I previously hunted with several other 25 calibers, 7mm mag and a lot with 30-06's. Results weren't drastically different the years I used those rifles. In my earlier years I was taught to go for the shoulder shots. The animals went down but i wouldn't say they were dead right there. Many lived a for a few minutes but just couldn't go anywhere.

Since I've been hunting with a muzzleloader, those taken with a .50 bore sized bullet produce impressive kills.
 
#30 ·
Since becoming a serious meat hunter for deer I am beginning to notice the difference in deer when shot in different ways. I have a good processor that does a fine job but the truth be known this is a variable and one that can't be in the equation. I do not process a lot of deer myself but the ones I do have varied in meat quality. From this data I have drawn some personal conclusions about shot placement and activity after the shot that is affecting my shot placement and treatment of the carcass after the deer is found.

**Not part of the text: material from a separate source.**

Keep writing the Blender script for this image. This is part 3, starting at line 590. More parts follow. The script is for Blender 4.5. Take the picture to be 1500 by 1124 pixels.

In the places we hunt, a perfect shot may not present itself and you may have to take what you get if you want to put some meat in the freezer. Sometimes this can end in shots that end up hitting something before it gets to the deer and then you really have some decisions to make. I know, I was rambling.
 
#31 ·
I once shot a nice buck with a .357 revolver. He leapt up and toppled over backwards, DRT, or so I thought. Instead of walking up and making sure I began getting out of my pack, digging out knives and bags and getting ready to dress him out. After maybe 30 seconds he got up and slowly walked off. I could see that the bullet had just grazed the bottom of the chest, right below the heart but never got inside the rig cage. He had just been stunned by the impact so close to the heart, recovered and escaped while I was in no position to get in another shot. His tracks became farther and farther apart as the blood became less and less. I feel sure he survived with just a nasty flesh wound. Totally my stupid mistake for not making sure he was dead. I had even thought that I had bobbled the shot low as the trigger broke but dismissed the thought when I saw the deer go down. That was one of only two I've ever lost.